• _Raw data_:
>> BEGIN
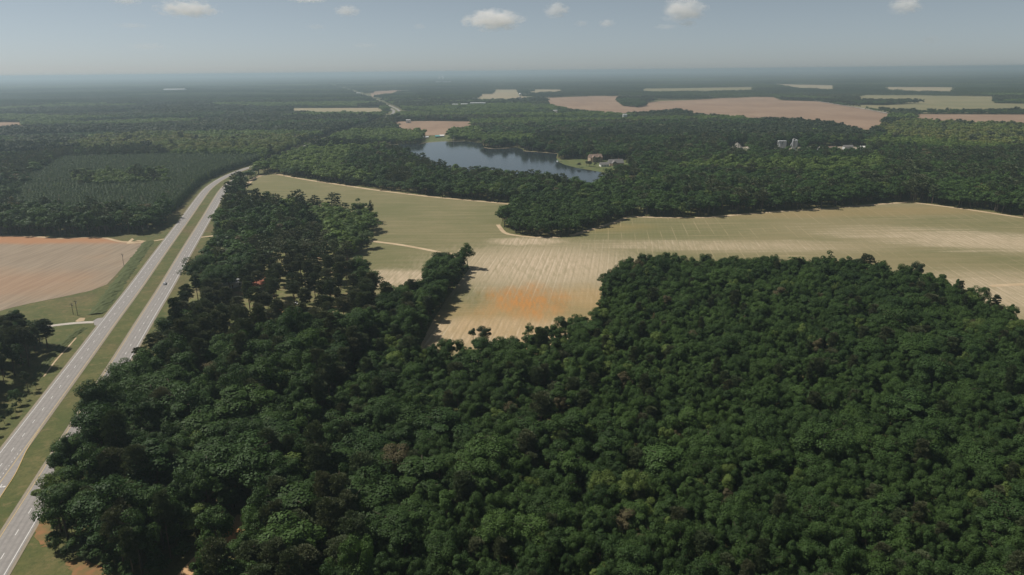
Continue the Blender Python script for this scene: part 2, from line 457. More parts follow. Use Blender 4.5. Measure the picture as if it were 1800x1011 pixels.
LAWN = GP([(978, 277), (985, 281), (1010, 279.5), (1034, 281), (1060, 281), (1090, 281), (1118, 284), (1122, 288), (1106, 292), (1103, 303), (1098, 312), (1088, 311), (1078, 306), (1053, 302), (1027, 297.5), (1013, 295), (993, 290), (980, 284)])
LAWN2 = GP([(1128, 288), (1150, 288), (1168, 291), (1160, 296), (1132, 295)])
CAMP = GP([(735, 252), (742, 246), (742, 238), (790, 236), (792, 247.5), (773, 248.5), (745, 251)])
PLANTS = [GP([(1274, 257.5), (1318, 257.5), (1320, 262.5, 15), (1274, 263, 15)]), GP([(1352, 258), (1412, 257.5), (1412, 263, 15), (1352, 263, 15)]), GP([(1414, 257.5), (1470, 257), (1528, 258.5), (1528, 261.5, 16), (1474, 262, 16), (1440, 261.5, 15), (1414, 262, 15)])]
YARD2 = GP([(1128, 310), (1180, 308), (1184, 318), (1150, 322), (1130, 320)])
FAR = {  # name: (outline, material)
    'ploughed_field': [(GP([(954, 172.6), (1043, 169), (1092, 169.5), (1085, 179), (1097, 187.5), (1134, 190), (1131, 195, 19), (1082, 194, 19), (1001, 188, 19), (964, 180, 19)]), 'brownfield'),
                       (GP([(1134, 181), (1158, 178), (1220, 176), (1267, 173), (1330, 170.8), (1360, 171.4), (1372, 176.6), (1434, 178.4), (1513, 191), (1570, 202), (1549, 215, 19), (1528, 225, 19), (1500, 221, 19), (1460, 212, 19), (1429, 210, 19), (1403, 207.5, 19), (1356, 204, 19), (1330, 205, 19), (1288, 200, 19), (1212, 195, 19), (1194, 189, 18), (1152, 188, 18)]), 'brownfield'),
                       (GP([(1095, 187.5), (1134, 182), (1152, 188), (1194, 189, 19), (1131, 195, 19), (1082, 194, 19)]), 'brownfield'),
                       (GP([(688, 217), (697, 213.7), (763, 213), (828, 214), (832, 219, 18), (782, 223, 19), (740, 224, 19), (702, 224, 19)]), 'brownfield'),
                       (GP([(1607, 201.2), (1850, 202), (1850, 214, 18), (1669, 209, 18), (1607, 204.5, 17)]), 'brownfield'),
                       (GP([(652, 161.7), (693, 159), (728, 161), (700, 164), (652, 167, 17)]), 'brownfield'),
                       (GP([(-60, 215), (38, 215.5), (41, 221, 16), (-60, 223, 16)]), 'brownfield')],
    'stubble_field': [(GP([(838, 166), (926, 166.5), (926, 173, 17), (838, 174, 17)]), 'strawfield'), (GP([(865, 158), (912, 158), (911, 164.5, 17), (868, 164.5, 17)]), 'strawfield'),
                      (GP([(929, 157.5), (990, 158), (990, 161, 16), (938, 163, 16)]), 'strawfield'), (GP([(513, 191.2), (671, 189.8), (671, 195.5, 15), (513, 195.5, 15)]), 'strawfield'),
                      (GP([(1353, 148), (1471, 150.5), (1476, 157.5, 17), (1395, 154, 17)]), 'strawfield'), (GP([(1552, 153.5), (1685, 154), (1685, 160.5, 17), (1552, 158, 17)]), 'strawfield'),
                      (GP([(1505, 167.5), (1600, 168), (1748, 170), (1748, 179, 17), (1669, 175, 17), (1510, 174, 17)]), 'greenfield'),
                      (GP([(1124, 156.5), (1330, 153.5), (1330, 158.5, 16), (1197, 160, 16), (1124, 160, 16)]), 'greenfield')],
    'pasture': [(GP([(1455, 180), (1513, 185), (1552, 185.7), (1604, 183), (1682, 181), (1850, 184), (1850, 199), (1607, 200), (1573, 201), (1513, 191)]), 'greenfield')]}
OPENS = [BIG_FIELD, LEFT_OPEN, VERGE_OPEN, LAKE, LAWN, LAWN2, CAMP, YARD2] + PLANTS + [q[0] for v in FAR.values() for q in v]

sheet('crop_field', BIG_FIELD, M['wheat'], .06)
sheet('tilled_field', TILLED, M['tilled'], .06)
sheet('lake', LAKE, M['water'], .05)
sheet('lawn', LAWN, M['lawn'], .09)
sheet('lawn', LAWN2, M['lawn'], .09)
sheet('camp_clearing', CAMP, M['lawn'], .09)
YARDS = GP([(330, 500), (345, 470), (385, 425), (470, 425), (545, 405), (590, 432), (606, 455), (622, 490), (632, 520), (600, 565), (540, 580), (400, 575), (310, 560)])
sheet('yard', YARDS, M['yard'], .04)
for q in PLANTS: sheet('plant_yard', q, M['shoulder'], .06)
sheet('dirt_yard', YARD2, M['clay'], .06)
for nm, L in FAR.items():
    for poly, mt in L:
        Zc[0] += .06
        sheet(nm, poly, M[mt], .3+Zc[0])
for L in ([(737, 254), (745, 251.5), (773, 249), (793, 248.5), (817, 248)], [(851, 259.5), (870, 261.5), (904, 259.5)], [(920, 265.5), (950, 267.5), (980, 270)], [(640, 256.5), (700, 254)]):
    ribbon('lake_shore', spline(GP(L), 8), -2, 2.5, .12, M['strawfield'])
# pale margins the tractor leaves along the crop
MARG = [[(477, 303.5), (540, 315.5), (601, 324.5), (668, 334.5), (752, 344.5), (803, 349.5), (870, 355.5), (937, 362)],
        [(1002, 413), (1030, 404.5), (1060, 395.5), (1085, 387.5), (1104, 380.5), (1160, 381.6), (1240, 381.6), (1320, 374.6), (1460, 365.5), (1570, 356.5), (1610, 356.5), (1700, 367.6), (1800, 382.5)],
        [(879, 395), (890, 408.5), (905, 412.5), (940, 416.5), (985, 416.5)],
        [(424, 332), (436, 319), (446, 312), (462, 306.5)]]
for L, w in zip(MARG, (5, 5, 4, 6)):
    ribbon('field_margin', spline(GP(L), 10), 0 if w != 6 else 0, w, .10, M['sand'])
ribbon('field_margin', spline(GP([(0, 414), (60, 415.5), (110, 418.5), (165, 416.5), (190, 418.5), (215, 424.4), (252, 425.5)]), 6), 0, 3.0, .10, M['sand'])
ribbon('dirt_track', spline(GP([(640, 422), (657, 424.5), (700, 430), (740, 437), (775, 444), (800, 447)]), 5), -2.2, 2.2, .11, M['sand'])
ribbon('dirt_track', spline(GP([(596, 442), (597, 455), (602, 466), (608, 474)]), 3), -1.8, 1.8, .10, M['sand'])
ribbon('dirt_track', spline(GP([(1740, 503), (1800, 500), (1900, 496)]), 6), -2.5, 2.5, .11, M['sand'])
TRACK_FRONT = spline(GP([(290, 1080), (345, 1003), (375, 975), (410, 950), (440, 905)]), 4)
ribbon('clay_track', TRACK_FRONT, -4.5, 4.5, .08, M['clay'])
TRACK_YARD = spline(GP([(470, 548), (500, 546), (525, 556), (548, 585)]), 4)
ribbon('clay_track', TRACK_YARD, -3, 3, .08, M['clay'])
TRACK_TOWN = spline(GP([(925, 180), (935, 187), (945, 192), (967, 198), (996, 208)]), 20)
ribbon('country_road', TRACK_TOWN, -7, 7, 1.6, M['sand'])
ribbon('country_road', spline(GP([(1434, 178.2), (1513, 191), (1570, 202)]), 20), -5, 5, 1.7, M['gravel'])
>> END
• _Exercise_: Print the whole listing above once more, word for word, without its pictures.

• _Answer for the task_:
Continue the Blender Python script for this scene: part 2, from line 457. More parts follow. Use Blender 4.5. Measure the picture as if it were 1800x1011 pixels.
LAWN = GP([(978, 277), (985, 281), (1010, 279.5), (1034, 281), (1060, 281), (1090, 281), (1118, 284), (1122, 288), (1106, 292), (1103, 303), (1098, 312), (1088, 311), (1078, 306), (1053, 302), (1027, 297.5), (1013, 295), (993, 290), (980, 284)])
LAWN2 = GP([(1128, 288), (1150, 288), (1168, 291), (1160, 296), (1132, 295)])
CAMP = GP([(735, 252), (742, 246), (742, 238), (790, 236), (792, 247.5), (773, 248.5), (745, 251)])
PLANTS = [GP([(1274, 257.5), (1318, 257.5), (1320, 262.5, 15), (1274, 263, 15)]), GP([(1352, 258), (1412, 257.5), (1412, 263, 15), (1352, 263, 15)]), GP([(1414, 257.5), (1470, 257), (1528, 258.5), (1528, 261.5, 16), (1474, 262, 16), (1440, 261.5, 15), (1414, 262, 15)])]
YARD2 = GP([(1128, 310), (1180, 308), (1184, 318), (1150, 322), (1130, 320)])
FAR = {  # name: (outline, material)
    'ploughed_field': [(GP([(954, 172.6), (1043, 169), (1092, 169.5), (1085, 179), (1097, 187.5), (1134, 190), (1131, 195, 19), (1082, 194, 19), (1001, 188, 19), (964, 180, 19)]), 'brownfield'),
                       (GP([(1134, 181), (1158, 178), (1220, 176), (1267, 173), (1330, 170.8), (1360, 171.4), (1372, 176.6), (1434, 178.4), (1513, 191), (1570, 202), (1549, 215, 19), (1528, 225, 19), (1500, 221, 19), (1460, 212, 19), (1429, 210, 19), (1403, 207.5, 19), (1356, 204, 19), (1330, 205, 19), (1288, 200, 19), (1212, 195, 19), (1194, 189, 18), (1152, 188, 18)]), 'brownfield'),
                       (GP([(1095, 187.5), (1134, 182), (1152, 188), (1194, 189, 19), (1131, 195, 19), (1082, 194, 19)]), 'brownfield'),
                       (GP([(688, 217), (697, 213.7), (763, 213), (828, 214), (832, 219, 18), (782, 223, 19), (740, 224, 19), (702, 224, 19)]), 'brownfield'),
                       (GP([(1607, 201.2), (1850, 202), (1850, 214, 18), (1669, 209, 18), (1607, 204.5, 17)]), 'brownfield'),
                       (GP([(652, 161.7), (693, 159), (728, 161), (700, 164), (652, 167, 17)]), 'brownfield'),
                       (GP([(-60, 215), (38, 215.5), (41, 221, 16), (-60, 223, 16)]), 'brownfield')],
    'stubble_field': [(GP([(838, 166), (926, 166.5), (926, 173, 17), (838, 174, 17)]), 'strawfield'), (GP([(865, 158), (912, 158), (911, 164.5, 17), (868, 164.5, 17)]), 'strawfield'),
                      (GP([(929, 157.5), (990, 158), (990, 161, 16), (938, 163, 16)]), 'strawfield'), (GP([(513, 191.2), (671, 189.8), (671, 195.5, 15), (513, 195.5, 15)]), 'strawfield'),
                      (GP([(1353, 148), (1471, 150.5), (1476, 157.5, 17), (1395, 154, 17)]), 'strawfield'), (GP([(1552, 153.5), (1685, 154), (1685, 160.5, 17), (1552, 158, 17)]), 'strawfield'),
                      (GP([(1505, 167.5), (1600, 168), (1748, 170), (1748, 179, 17), (1669, 175, 17), (1510, 174, 17)]), 'greenfield'),
                      (GP([(1124, 156.5), (1330, 153.5), (1330, 158.5, 16), (1197, 160, 16), (1124, 160, 16)]), 'greenfield')],
    'pasture': [(GP([(1455, 180), (1513, 185), (1552, 185.7), (1604, 183), (1682, 181), (1850, 184), (1850, 199), (1607, 200), (1573, 201), (1513, 191)]), 'greenfield')]}
OPENS = [BIG_FIELD, LEFT_OPEN, VERGE_OPEN, LAKE, LAWN, LAWN2, CAMP, YARD2] + PLANTS + [q[0] for v in FAR.values() for q in v]

sheet('crop_field', BIG_FIELD, M['wheat'], .06)
sheet('tilled_field', TILLED, M['tilled'], .06)
sheet('lake', LAKE, M['water'], .05)
sheet('lawn', LAWN, M['lawn'], .09)
sheet('lawn', LAWN2, M['lawn'], .09)
sheet('camp_clearing', CAMP, M['lawn'], .09)
YARDS = GP([(330, 500), (345, 470), (385, 425), (470, 425), (545, 405), (590, 432), (606, 455), (622, 490), (632, 520), (600, 565), (540, 580), (400, 575), (310, 560)])
sheet('yard', YARDS, M['yard'], .04)
for q in PLANTS: sheet('plant_yard', q, M['shoulder'], .06)
sheet('dirt_yard', YARD2, M['clay'], .06)
for nm, L in FAR.items():
    for poly, mt in L:
        Zc[0] += .06
        sheet(nm, poly, M[mt], .3+Zc[0])
for L in ([(737, 254), (745, 251.5), (773, 249), (793, 248.5), (817, 248)], [(851, 259.5), (870, 261.5), (904, 259.5)], [(920, 265.5), (950, 267.5), (980, 270)], [(640, 256.5), (700, 254)]):
    ribbon('lake_shore', spline(GP(L), 8), -2, 2.5, .12, M['strawfield'])
# pale margins the tractor leaves along the crop
MARG = [[(477, 303.5), (540, 315.5), (601, 324.5), (668, 334.5), (752, 344.5), (803, 349.5), (870, 355.5), (937, 362)],
        [(1002, 413), (1030, 404.5), (1060, 395.5), (1085, 387.5), (1104, 380.5), (1160, 381.6), (1240, 381.6), (1320, 374.6), (1460, 365.5), (1570, 356.5), (1610, 356.5), (1700, 367.6), (1800, 382.5)],
        [(879, 395), (890, 408.5), (905, 412.5), (940, 416.5), (985, 416.5)],
        [(424, 332), (436, 319), (446, 312), (462, 306.5)]]
for L, w in zip(MARG, (5, 5, 4, 6)):
    ribbon('field_margin', spline(GP(L), 10), 0 if w != 6 else 0, w, .10, M['sand'])
ribbon('field_margin', spline(GP([(0, 414), (60, 415.5), (110, 418.5), (165, 416.5), (190, 418.5), (215, 424.4), (252, 425.5)]), 6), 0, 3.0, .10, M['sand'])
ribbon('dirt_track', spline(GP([(640, 422), (657, 424.5), (700, 430), (740, 437), (775, 444), (800, 447)]), 5), -2.2, 2.2, .11, M['sand'])
ribbon('dirt_track', spline(GP([(596, 442), (597, 455), (602, 466), (608, 474)]), 3), -1.8, 1.8, .10, M['sand'])
ribbon('dirt_track', spline(GP([(1740, 503), (1800, 500), (1900, 496)]), 6), -2.5, 2.5, .11, M['sand'])
TRACK_FRONT = spline(GP([(290, 1080), (345, 1003), (375, 975), (410, 950), (440, 905)]), 4)
ribbon('clay_track', TRACK_FRONT, -4.5, 4.5, .08, M['clay'])
TRACK_YARD = spline(GP([(470, 548), (500, 546), (525, 556), (548, 585)]), 4)
ribbon('clay_track', TRACK_YARD, -3, 3, .08, M['clay'])
TRACK_TOWN = spline(GP([(925, 180), (935, 187), (945, 192), (967, 198), (996, 208)]), 20)
ribbon('country_road', TRACK_TOWN, -7, 7, 1.6, M['sand'])
ribbon('country_road', spline(GP([(1434, 178.2), (1513, 191), (1570, 202)]), 20), -5, 5, 1.7, M['gravel'])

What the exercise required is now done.